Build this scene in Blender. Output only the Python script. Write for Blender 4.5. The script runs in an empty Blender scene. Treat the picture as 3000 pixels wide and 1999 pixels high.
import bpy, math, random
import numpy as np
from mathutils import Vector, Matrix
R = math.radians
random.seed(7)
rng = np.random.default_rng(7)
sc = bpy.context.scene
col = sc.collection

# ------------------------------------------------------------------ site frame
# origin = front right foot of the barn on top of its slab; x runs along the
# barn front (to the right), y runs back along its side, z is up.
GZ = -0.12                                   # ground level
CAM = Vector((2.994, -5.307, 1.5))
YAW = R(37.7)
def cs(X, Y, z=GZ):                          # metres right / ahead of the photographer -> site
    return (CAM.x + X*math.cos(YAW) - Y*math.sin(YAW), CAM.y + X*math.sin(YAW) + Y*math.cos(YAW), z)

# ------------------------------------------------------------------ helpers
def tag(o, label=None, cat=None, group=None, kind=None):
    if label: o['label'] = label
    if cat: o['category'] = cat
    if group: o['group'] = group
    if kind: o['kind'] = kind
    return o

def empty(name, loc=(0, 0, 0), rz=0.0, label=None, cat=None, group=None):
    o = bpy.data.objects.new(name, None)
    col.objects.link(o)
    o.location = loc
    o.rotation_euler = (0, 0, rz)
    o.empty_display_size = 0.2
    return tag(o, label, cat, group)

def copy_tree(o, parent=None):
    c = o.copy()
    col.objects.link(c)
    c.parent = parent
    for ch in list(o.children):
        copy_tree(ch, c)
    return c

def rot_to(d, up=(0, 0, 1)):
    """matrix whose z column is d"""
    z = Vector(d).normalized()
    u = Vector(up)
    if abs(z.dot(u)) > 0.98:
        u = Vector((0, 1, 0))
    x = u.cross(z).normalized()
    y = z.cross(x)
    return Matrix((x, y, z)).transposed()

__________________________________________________

- **PROBLEM DESCRIPTION**:
Repeat every line of the data, exactly and in full.

- **WORKED SOLUTION**:
Build this scene in Blender. Output only the Python script. Write for Blender 4.5. The script runs in an empty Blender scene. Treat the picture as 3000 pixels wide and 1999 pixels high.
import bpy, math, random
import numpy as np
from mathutils import Vector, Matrix
R = math.radians
random.seed(7)
rng = np.random.default_rng(7)
sc = bpy.context.scene
col = sc.collection

# ------------------------------------------------------------------ site frame
# origin = front right foot of the barn on top of its slab; x runs along the
# barn front (to the right), y runs back along its side, z is up.
GZ = -0.12                                   # ground level
CAM = Vector((2.994, -5.307, 1.5))
YAW = R(37.7)
def cs(X, Y, z=GZ):                          # metres right / ahead of the photographer -> site
    return (CAM.x + X*math.cos(YAW) - Y*math.sin(YAW), CAM.y + X*math.sin(YAW) + Y*math.cos(YAW), z)

# ------------------------------------------------------------------ helpers
def tag(o, label=None, cat=None, group=None, kind=None):
    if label: o['label'] = label
    if cat: o['category'] = cat
    if group: o['group'] = group
    if kind: o['kind'] = kind
    return o

def empty(name, loc=(0, 0, 0), rz=0.0, label=None, cat=None, group=None):
    o = bpy.data.objects.new(name, None)
    col.objects.link(o)
    o.location = loc
    o.rotation_euler = (0, 0, rz)
    o.empty_display_size = 0.2
    return tag(o, label, cat, group)

def copy_tree(o, parent=None):
    c = o.copy()
    col.objects.link(c)
    c.parent = parent
    for ch in list(o.children):
        copy_tree(ch, c)
    return c

def rot_to(d, up=(0, 0, 1)):
    """matrix whose z column is d"""
    z = Vector(d).normalized()
    u = Vector(up)
    if abs(z.dot(u)) > 0.98:
        u = Vector((0, 1, 0))
    x = u.cross(z).normalized()
    y = z.cross(x)
    return Matrix((x, y, z)).transposed()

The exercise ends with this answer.